Gender biases in technology

How they are shaping our world.

A design approach to discover gender bias

The thesis development explores the creation of a methodology able to help designers throughout the different process phases to identify and take action on personal creators’, companions’ and algorithm’s, and the final users’ gender bias to break the loop which binds and amplify them.

The lack of female representation in the hyper-personalised technology development like digital companions, as well as ideal of final users, led to artefacts which creates gender exclusion, amplified by algorithms. They reflect only a circle of users and not underrepresented categories like women. One of the main causes is the gender bias living in the single person, inside the group work, the society and a specific culture. If it is not overcome, gender bias can be embedded inside both the digital companion and its algorithm, shape and functionalities which can amplify the person’s and creator’s gender bias and it can be transferred directly through the use to the final user. This thesis explores the design possibility to take action into the digital companion design process to investigate, understand and overcome creators’ gender biases. The objectives are to avoid personal gender bias transmission to the artifacts, to transform gender diversity into new opportunities for the user, and to lower the impact of gender bias flow into the society through the creation of a more inclusive companion.

Year

2020

Reference Lab

IEX Interaction & Experience Design Lab

Project Team

Supervisor: Professor Laura Varisco

Student: Elena Panciroli

Extracting guidelines for biases identification

Through the analysis of the existing tools, researches and case studies, it is possible to extract some insights and reflections to understand which phases could face gender biases. It has been considered the tools which can be applied to the design of new technologies and digital artifacts, services and systems to investigate which are the most suitable researches. Therefore, tools’ action focus on the user in two ways: the first one is related to the personal sphere of designers’ actions and the second one is related to the exploration of a respectful consideration of users as dynamic people with needs. The personal sphere of designers considers the biases designers have to overcome as a person and teamwork to conduct a design process not based on personal assumptions and biases but a balanced analysis of the user. The exploration of users’ experience analyses the dynamic people has to face in everyday life situations, considering how exclusion can happen and which situations could be fixed through a conscious design process. Afterwards, these two main lines alongside the design process analysis may highlight which steps have been more subject to gender biases, becoming an opportunity to understand in which part of the process the hypothesis of a methodology could be effective to help designers overcome gender biases.

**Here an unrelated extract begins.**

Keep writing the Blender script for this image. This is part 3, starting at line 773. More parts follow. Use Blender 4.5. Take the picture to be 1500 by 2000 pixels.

The methodology focuses on the investigation of the latter in an analysis of the user as the main character running through the design process. The user should be able to understand, empathize and defeat gender bias during the design of AI digital companion. Therefore, the analysis of the user should embrace user needs first defining a target, then explore users’ approach and thoughts to define their knowledge about gender bias and digital companions’ complexity. We interviewed designers considering them according to their different learning levels: students, researchers, professionals or workers.

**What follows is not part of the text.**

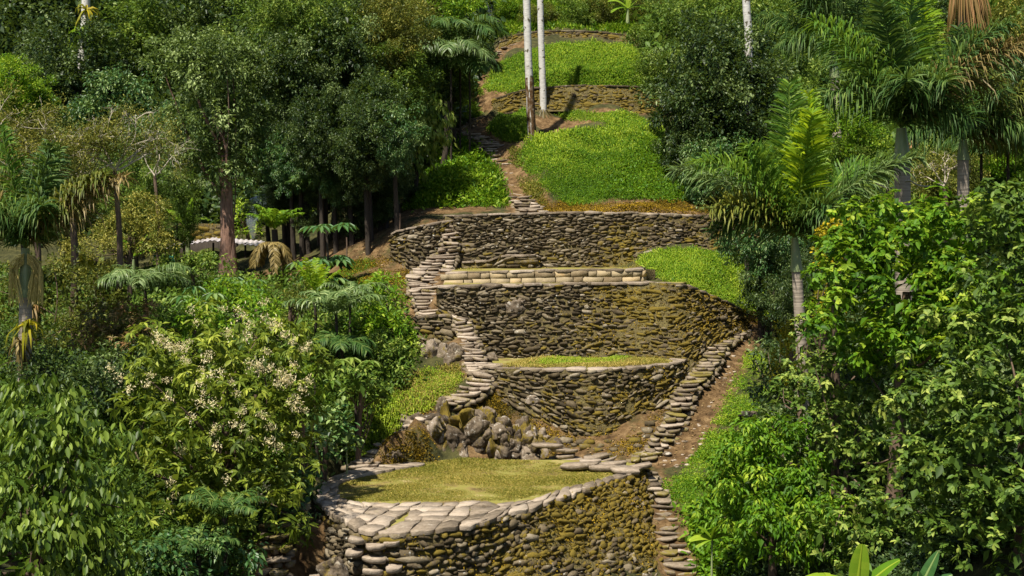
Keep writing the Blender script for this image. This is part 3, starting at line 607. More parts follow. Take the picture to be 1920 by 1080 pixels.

The guidelines involve principles framed inside the three-design process area, inspiration, ideation, implementation, and an initial phase of set-up. All the principles are fostering an analysis of gender inclusion.

A design tool to validate the identified guidelines

To test and validate the guidelines, they become the backbone of design support able to structure the milestones needed to face the most controversial parts of the process. The design support shaped like activity cards have a more suitable shape to be used during the design process, brainstorming and activities involved.

Learning from the tool evaluation

The evaluation of the final testing arises some key point to consider in the conclusions. The inspiration phase reached its objectives to raise the awareness of designers about gender bias identifying possible gendered products on the market and a broader view and consideration of the user as a dynamic person. The lack of direct contact with the users and a piece of background knowledge about digital companions caused difficulties in the ideation and inspiration phase, preventing them from completing their analysis fully. The ideation phase was a problematic part of the project to be tested in a remote workshop because it requires a right level of definition of objectives which needs a more extended period.